As American Indians gain knowledge about historical trauma, they are more likely to discuss it openly.  As more discussions are held, communities come together to figure out how to solve their problems, but it takes time and money.  American Indians do need to demand more from their tribal government leaders, and tribal leaders need to demand more from the Bureau of Indian Affairs (BIA), and the BIA needs to demand more from Congress, and so on.

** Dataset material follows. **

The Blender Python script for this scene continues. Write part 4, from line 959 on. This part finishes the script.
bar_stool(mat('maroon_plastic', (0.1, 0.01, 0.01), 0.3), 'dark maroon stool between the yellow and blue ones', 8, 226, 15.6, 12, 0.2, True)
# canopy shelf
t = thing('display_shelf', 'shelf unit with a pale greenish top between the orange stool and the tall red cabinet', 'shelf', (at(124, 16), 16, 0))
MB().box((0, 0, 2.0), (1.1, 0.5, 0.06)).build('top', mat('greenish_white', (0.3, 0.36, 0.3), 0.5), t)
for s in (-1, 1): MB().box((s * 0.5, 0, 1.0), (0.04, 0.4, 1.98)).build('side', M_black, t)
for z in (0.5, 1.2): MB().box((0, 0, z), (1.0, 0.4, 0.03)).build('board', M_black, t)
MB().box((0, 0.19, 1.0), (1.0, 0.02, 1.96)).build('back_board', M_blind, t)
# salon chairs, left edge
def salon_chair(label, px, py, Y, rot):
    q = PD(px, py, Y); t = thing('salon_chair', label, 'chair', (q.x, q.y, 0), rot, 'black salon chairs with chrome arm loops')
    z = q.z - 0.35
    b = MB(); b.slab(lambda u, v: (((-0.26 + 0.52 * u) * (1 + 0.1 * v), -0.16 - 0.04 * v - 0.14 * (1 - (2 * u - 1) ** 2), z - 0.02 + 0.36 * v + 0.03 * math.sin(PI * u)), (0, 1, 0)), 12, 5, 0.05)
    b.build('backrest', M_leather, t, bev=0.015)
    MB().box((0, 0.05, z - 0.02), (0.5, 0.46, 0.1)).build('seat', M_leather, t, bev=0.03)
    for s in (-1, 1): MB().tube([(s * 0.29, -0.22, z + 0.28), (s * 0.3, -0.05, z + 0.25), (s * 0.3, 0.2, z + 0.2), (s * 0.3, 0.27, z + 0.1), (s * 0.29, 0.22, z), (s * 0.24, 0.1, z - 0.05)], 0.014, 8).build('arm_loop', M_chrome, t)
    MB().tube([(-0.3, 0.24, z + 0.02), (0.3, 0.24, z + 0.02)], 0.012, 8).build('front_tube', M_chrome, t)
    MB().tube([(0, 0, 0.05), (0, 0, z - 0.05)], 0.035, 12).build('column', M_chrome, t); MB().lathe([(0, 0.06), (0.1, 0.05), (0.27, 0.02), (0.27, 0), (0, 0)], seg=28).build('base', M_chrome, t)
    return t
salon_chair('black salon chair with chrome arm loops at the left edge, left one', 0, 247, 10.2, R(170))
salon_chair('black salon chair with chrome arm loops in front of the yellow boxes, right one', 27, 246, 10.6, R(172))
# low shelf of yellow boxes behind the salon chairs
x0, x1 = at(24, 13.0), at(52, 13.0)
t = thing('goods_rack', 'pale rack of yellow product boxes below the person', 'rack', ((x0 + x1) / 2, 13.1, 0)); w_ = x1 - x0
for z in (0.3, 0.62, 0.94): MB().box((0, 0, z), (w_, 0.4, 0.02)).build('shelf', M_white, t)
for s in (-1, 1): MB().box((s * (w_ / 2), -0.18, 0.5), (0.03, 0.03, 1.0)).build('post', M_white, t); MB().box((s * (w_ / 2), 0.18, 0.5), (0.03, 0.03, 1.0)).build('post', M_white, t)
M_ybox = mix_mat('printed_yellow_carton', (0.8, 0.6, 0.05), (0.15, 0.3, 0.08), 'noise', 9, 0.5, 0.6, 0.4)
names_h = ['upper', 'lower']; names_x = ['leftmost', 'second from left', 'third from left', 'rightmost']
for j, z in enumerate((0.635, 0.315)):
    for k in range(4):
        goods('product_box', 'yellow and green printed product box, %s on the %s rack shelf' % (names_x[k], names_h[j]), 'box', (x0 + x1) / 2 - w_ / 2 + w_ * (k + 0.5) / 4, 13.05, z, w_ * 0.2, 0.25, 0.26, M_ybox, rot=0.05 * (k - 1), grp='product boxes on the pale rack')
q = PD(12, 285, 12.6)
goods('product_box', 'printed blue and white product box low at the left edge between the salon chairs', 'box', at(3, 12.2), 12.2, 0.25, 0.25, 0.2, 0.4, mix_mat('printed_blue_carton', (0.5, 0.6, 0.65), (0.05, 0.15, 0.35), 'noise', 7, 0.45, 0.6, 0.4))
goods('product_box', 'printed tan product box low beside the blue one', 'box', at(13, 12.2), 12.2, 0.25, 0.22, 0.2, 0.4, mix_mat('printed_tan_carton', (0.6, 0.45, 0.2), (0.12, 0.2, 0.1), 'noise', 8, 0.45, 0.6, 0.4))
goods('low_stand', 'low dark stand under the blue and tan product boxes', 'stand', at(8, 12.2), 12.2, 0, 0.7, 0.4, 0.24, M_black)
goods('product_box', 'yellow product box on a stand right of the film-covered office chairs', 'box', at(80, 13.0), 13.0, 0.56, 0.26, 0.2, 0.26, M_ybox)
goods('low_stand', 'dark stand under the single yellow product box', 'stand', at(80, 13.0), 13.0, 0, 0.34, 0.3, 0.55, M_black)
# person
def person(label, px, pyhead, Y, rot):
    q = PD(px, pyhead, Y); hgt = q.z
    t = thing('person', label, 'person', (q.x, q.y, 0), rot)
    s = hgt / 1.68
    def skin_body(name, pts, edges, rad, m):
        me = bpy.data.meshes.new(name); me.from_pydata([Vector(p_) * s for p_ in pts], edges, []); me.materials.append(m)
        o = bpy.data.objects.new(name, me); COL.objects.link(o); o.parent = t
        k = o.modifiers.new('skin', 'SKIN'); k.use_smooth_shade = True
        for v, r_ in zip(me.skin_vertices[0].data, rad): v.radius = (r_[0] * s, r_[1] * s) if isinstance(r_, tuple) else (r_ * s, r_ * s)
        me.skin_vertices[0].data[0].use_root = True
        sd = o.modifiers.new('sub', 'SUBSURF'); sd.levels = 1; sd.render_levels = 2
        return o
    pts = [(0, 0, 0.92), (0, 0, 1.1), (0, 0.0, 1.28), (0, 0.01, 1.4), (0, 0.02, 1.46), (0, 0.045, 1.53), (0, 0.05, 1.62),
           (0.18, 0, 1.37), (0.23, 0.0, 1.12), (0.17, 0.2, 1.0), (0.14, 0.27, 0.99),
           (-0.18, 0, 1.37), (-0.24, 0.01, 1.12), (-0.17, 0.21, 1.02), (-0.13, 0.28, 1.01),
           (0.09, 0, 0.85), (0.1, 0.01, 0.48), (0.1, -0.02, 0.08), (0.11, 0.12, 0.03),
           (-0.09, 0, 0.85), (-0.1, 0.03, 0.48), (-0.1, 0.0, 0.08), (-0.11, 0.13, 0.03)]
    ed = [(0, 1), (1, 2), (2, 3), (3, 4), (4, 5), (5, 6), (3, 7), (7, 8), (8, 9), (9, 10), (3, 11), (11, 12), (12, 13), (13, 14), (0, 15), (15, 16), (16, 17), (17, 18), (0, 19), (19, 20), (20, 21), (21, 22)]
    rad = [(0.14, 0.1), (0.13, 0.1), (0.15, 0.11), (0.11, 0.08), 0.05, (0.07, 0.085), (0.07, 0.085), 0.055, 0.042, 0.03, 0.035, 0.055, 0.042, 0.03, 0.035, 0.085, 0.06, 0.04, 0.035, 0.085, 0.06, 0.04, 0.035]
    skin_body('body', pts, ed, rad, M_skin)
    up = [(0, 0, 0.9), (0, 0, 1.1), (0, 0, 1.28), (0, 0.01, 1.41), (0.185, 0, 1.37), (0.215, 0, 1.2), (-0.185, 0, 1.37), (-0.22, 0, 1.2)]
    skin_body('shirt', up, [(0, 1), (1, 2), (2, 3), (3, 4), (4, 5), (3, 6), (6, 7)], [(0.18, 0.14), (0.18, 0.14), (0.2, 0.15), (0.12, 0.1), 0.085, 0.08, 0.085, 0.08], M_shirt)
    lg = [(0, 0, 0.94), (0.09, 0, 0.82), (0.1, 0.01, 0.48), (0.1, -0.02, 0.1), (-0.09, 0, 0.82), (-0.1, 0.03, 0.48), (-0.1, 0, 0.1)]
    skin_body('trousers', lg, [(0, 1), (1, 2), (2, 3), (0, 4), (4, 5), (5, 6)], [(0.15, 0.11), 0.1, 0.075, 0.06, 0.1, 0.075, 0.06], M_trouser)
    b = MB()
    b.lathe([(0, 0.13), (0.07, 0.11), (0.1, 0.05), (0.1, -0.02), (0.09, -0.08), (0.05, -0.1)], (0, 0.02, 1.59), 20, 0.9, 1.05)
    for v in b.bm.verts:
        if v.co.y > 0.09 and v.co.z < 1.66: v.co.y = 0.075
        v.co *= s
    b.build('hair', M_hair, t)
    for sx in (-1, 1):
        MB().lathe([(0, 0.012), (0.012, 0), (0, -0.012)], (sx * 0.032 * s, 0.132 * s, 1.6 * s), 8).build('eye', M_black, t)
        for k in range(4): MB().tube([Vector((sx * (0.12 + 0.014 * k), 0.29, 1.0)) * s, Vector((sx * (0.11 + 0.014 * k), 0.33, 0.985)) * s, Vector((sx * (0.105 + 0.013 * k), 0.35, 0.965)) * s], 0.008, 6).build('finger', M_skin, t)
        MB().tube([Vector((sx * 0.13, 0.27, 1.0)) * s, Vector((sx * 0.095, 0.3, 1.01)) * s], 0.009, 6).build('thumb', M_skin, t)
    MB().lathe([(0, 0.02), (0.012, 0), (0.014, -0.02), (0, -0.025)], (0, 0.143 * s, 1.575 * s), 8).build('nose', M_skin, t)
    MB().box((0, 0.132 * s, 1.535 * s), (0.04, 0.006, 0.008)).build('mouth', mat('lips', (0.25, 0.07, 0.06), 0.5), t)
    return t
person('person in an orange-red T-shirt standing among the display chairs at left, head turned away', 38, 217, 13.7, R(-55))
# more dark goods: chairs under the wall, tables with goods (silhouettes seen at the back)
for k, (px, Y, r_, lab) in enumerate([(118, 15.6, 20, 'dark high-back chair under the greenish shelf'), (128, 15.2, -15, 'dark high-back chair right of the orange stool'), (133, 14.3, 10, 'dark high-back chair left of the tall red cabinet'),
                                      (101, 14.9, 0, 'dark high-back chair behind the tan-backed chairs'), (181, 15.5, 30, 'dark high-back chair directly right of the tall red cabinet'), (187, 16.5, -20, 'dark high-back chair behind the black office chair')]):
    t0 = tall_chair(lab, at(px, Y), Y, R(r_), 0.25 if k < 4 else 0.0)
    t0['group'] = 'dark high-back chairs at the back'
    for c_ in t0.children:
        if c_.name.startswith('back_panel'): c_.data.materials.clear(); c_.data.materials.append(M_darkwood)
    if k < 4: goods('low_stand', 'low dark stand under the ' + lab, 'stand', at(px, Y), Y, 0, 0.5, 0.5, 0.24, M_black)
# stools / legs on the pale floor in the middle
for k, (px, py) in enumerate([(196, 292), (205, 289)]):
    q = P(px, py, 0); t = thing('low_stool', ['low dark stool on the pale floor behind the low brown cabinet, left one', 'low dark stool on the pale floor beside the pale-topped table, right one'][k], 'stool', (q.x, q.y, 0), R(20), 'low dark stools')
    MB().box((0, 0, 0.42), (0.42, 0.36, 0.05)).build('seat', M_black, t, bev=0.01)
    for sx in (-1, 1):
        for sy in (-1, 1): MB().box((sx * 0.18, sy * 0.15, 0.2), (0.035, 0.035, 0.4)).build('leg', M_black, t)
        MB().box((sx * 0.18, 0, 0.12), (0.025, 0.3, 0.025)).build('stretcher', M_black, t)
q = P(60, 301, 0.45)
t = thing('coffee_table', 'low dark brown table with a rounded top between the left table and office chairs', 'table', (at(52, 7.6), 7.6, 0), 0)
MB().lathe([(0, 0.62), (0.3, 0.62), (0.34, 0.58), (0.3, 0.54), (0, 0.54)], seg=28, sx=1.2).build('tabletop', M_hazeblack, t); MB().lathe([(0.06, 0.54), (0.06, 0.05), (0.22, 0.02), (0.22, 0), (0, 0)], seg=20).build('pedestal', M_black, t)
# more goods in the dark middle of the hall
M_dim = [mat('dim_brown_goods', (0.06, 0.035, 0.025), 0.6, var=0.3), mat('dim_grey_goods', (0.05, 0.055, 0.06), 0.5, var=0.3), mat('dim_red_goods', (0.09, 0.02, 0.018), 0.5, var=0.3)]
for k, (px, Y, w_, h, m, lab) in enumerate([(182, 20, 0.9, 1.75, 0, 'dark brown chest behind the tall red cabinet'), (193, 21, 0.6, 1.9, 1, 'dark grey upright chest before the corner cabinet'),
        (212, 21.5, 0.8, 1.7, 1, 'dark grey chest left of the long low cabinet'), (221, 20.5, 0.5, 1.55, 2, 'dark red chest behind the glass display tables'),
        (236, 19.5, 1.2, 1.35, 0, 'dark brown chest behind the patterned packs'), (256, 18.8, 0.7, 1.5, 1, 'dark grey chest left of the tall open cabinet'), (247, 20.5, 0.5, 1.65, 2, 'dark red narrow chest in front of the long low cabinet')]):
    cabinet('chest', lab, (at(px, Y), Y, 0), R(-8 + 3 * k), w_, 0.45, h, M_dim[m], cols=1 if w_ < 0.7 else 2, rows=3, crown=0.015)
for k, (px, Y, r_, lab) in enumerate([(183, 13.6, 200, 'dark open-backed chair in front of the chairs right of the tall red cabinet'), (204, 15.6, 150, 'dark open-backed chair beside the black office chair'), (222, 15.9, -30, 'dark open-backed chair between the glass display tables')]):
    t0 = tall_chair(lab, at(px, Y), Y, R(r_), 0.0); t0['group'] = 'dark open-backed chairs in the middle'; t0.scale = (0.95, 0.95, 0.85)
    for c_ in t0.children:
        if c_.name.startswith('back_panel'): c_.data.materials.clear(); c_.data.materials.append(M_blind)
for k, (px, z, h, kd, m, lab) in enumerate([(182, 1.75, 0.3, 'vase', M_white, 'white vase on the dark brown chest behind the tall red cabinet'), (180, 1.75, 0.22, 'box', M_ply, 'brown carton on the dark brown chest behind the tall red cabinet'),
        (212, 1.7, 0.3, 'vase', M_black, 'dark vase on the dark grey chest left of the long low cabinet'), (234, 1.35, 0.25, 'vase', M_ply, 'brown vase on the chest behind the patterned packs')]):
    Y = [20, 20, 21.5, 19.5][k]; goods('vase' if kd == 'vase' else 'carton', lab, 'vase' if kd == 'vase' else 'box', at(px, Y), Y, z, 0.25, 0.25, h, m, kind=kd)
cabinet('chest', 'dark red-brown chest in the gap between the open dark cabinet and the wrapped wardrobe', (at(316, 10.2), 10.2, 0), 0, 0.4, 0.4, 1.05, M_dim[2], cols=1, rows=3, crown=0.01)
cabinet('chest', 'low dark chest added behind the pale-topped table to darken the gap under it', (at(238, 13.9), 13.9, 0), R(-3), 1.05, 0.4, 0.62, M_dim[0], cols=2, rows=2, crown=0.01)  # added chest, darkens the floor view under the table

Internal oppression seems to have integrated into newer forms of oppression as American Indian nations grow and more American Indians reside off Indian reservations and live in metropolitan areas.  The younger American Indian generations are too far colonialized that most traditional views of their American Indian culture and language are lost and/or less practiced today.  American culture has even integrated and acculturated American Indian culture into trashy fashions that further demean American Indian identities.  Dominant white society view of American Indians is again reinforced and advancing into more negative stereotypes further institutionalizing racism of a silent type (smoke screen), but we are fighting against those issues.  AS we continue to raise awareness, we have a shot of finding harmony in all this disarray.

Bibliography:

Poupart, Lisa M. “The Familiar Face of Genocide: Internalized Oppression among American Indians.”Hypatia 18, no. 2 (Spring 2003): 86-100. DOI: 10.1353/hyp.2003.0036.